Defense Mechanisms

Psychology Definition: a Freudian term referring to an unconscious avoidance of something that produces anxiety or some other unpleasant emotion.


 Primitive Defense Mechanisms

  • Denial
    • Denial is the refusal to accept reality or fact, acting as if a painful event, thought or feeling did not exist.
  • Regression
    • Regression is the reversion to an earlier stage of development in the face of unacceptable thoughts or impulses.
  • Acting Out
    • Acting Out is performing an extreme behavior in order to express thoughts or feelings the person feels incapable of otherwise expressing.
  • Dissociation
    • Dissociation is when a person loses track of time and/or person, and instead finds another representation of their self in order to continue in the moment. A person who dissociates often loses track of time or themselves and their usual thought processes and memories.
  • Compartmentalization
    • Compartmentalization is a lesser form of dissociation, wherein parts of oneself are separated from awareness of other parts and behaving as if one had separate sets of values.
  • Projection
    • Projection is the mis-attribution of a person’s undesired thoughts, feelings or impulses onto another person who does not have those thoughts, feelings or impulses. Projection is used especially when the thoughts are considered unacceptable for the person to express, or they feel completely ill at ease with having them.
  • Reaction Formation
    • Reaction Formation is the converting of unwanted or dangerous thoughts, feelings or impulses into their opposites.

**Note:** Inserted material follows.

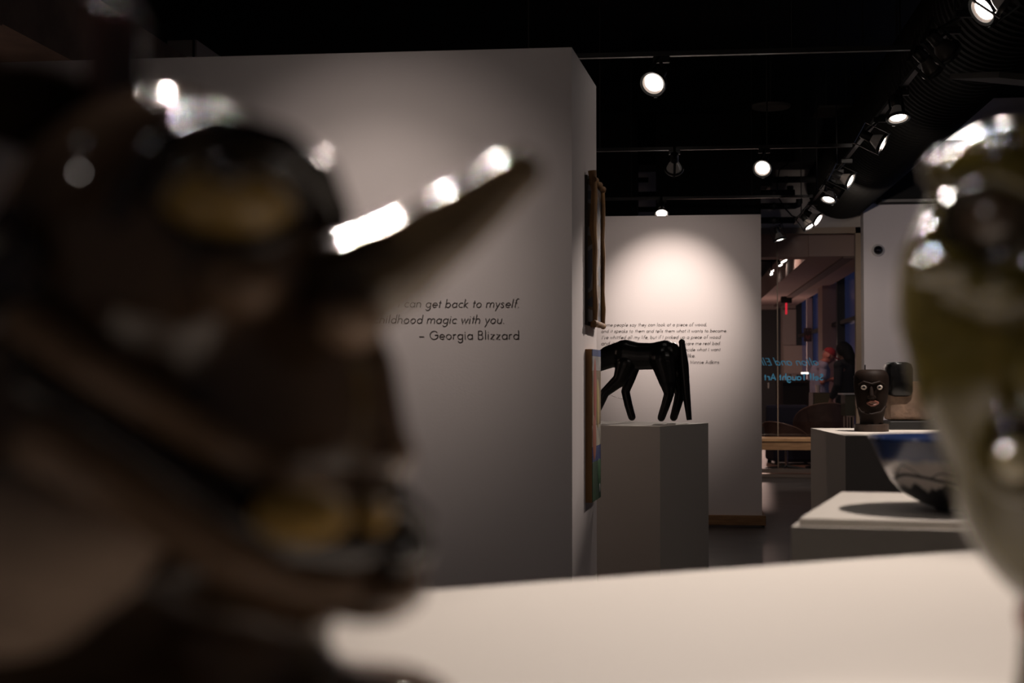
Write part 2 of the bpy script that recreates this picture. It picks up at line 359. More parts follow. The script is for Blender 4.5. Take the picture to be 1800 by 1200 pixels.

Less Primitive, More Mature Defense Mechanisms

  • Repression
    • Repression is the unconscious blocking of unacceptable thoughts, feelings and impulses. The key to repression is that people do it unconsciously, so they often have very little control over it.
  • Displacement
    • Displacement is the redirecting of thoughts feelings and impulses directed at one person or object, but taken out upon another person or object. People often use displacement when they cannot express their feelings in a safe manner to the person they are directed at.
  • Intellectualization
    • Intellectualization is the overemphasis on thinking when confronted with an unacceptable impulse, situation or behavior without employing any emotions whatsoever to help mediate and place the thoughts into an emotional, human context.
  • Rationalization
    • Rationalization is putting something into a different light or offering a different explanation for one’s perceptions or behaviors in the face of a changing reality.
  • Undoing
    • Undoing is the attempt to take back an unconscious behavior or thought that is unacceptable or hurtful.

Mature Defense Mechanisms

  • Sublimation
    • Sublimation is simply the channeling of unacceptable impulses, thoughts and emotions into more acceptable ones. Sublimation can also be done with humor or fantasy. Humor, when used as a defense mechanism, is the channeling of unacceptable impulses or thoughts into a light-hearted story or joke. Fantasy, when used as a defense mechanism, is the channeling of unacceptable or unattainable desires into imagination.
  • Compensation
    • Compensation is a process of psychologically counterbalancing perceived weaknesses by emphasizing strength in other arenas. By emphasizing and focusing on one’s strengths, a person is recognizing they cannot be strong at all things and in all areas in their lives.
  • Assertiveness
    • Assertiveness is the emphasis of a person’s needs or thoughts in a manner that is respectful, direct and firm. People who are assertive strike a balance where they speak up for themselves, express their opinions or needs in a respectful yet firm manner, and listen when they are being spoken to.